When the video ends, at the bottom, in the related video links there is an interview with Moby on the same program. If you have 12min check it out cuz it's pretty good.
Moby is one of my favorite musical artists and I agree with most of his ideas (political or otherwise). However I disagree with what he said about Ralph Nader in this interview.
Sounds very interesting. I think the host was pretty much a bozo but the author was very interesting. I'll listen to the Moby interview when I can, too (your comment about Ralph Nader makes me curious.)
For a minute, before I loaded the video, I thought this was about the work of Alexandre Kluge. But, alas, no. Quality topic nonetheless.
Kluge missed a major point about evolution (or, rather, builds a strawman and shatters it). Even moderate understanding of evolution suffices to understand that optimum development is not the way evolution works.
jillbryant2003: "I think the host was pretty much a bozo..."

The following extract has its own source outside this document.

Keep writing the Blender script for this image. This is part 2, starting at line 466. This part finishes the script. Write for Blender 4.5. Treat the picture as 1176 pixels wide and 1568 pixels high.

I kind of got that same impression from the first video i watched, but have since changed my opinion. Since my last posting, I've googled "The Hour", which is the name of the show, and found many videos on YouTube.
It's basically an interview show, but differs from most interview shows that I know (at least the US based, non-political shows) because it actually goes into some depth and allows for a conversation.
You can also find interviews with Christopher Hitchens and Richard Dawkins from this show, on YouTube.
Okay - I'll give him another chance :) He certainly has interesting guests.
Glad someone else noticed the trademark Gary Marcus strawman approach. Having been on a conference panel with him once and talked to him about optimality in a cognitive science context, I can tell you that the framework he's currently on a kick against is that of Bayesian statistical modeling. As a research strategy, BSM tries to find what the mathematically optimal inference would be for a data set, given some set of assumptions about prior expectations and a formalism about how each inferred hypothesis generates data. You can then compare the models to human performance and look at the systematic deviations to help you reexamine your assumptions. Nowhere is it stated that "humans are optimal".
It's not that Marcus doesn't have some valid points about the limitations of Bayesian modeling, but the points he does have are hardly unacknowledged by those who use the framework.
Eh.
Colin and Mkrate - I'm not sure I understand the objection. That he says humans aren't optimal and you're saying no one said they were? As a layman, I have to say I never thought in those terms but I do think we are so unendingly cleverly made that I think it never really occurred to me to think was this the optimal way? (although, as a female, I have thought I would've liked some input into the monthly issues.) Perhaps the problem is Marcus is only good for someone who knows nothing :)
If you have some other recommendations, that'd be great, too.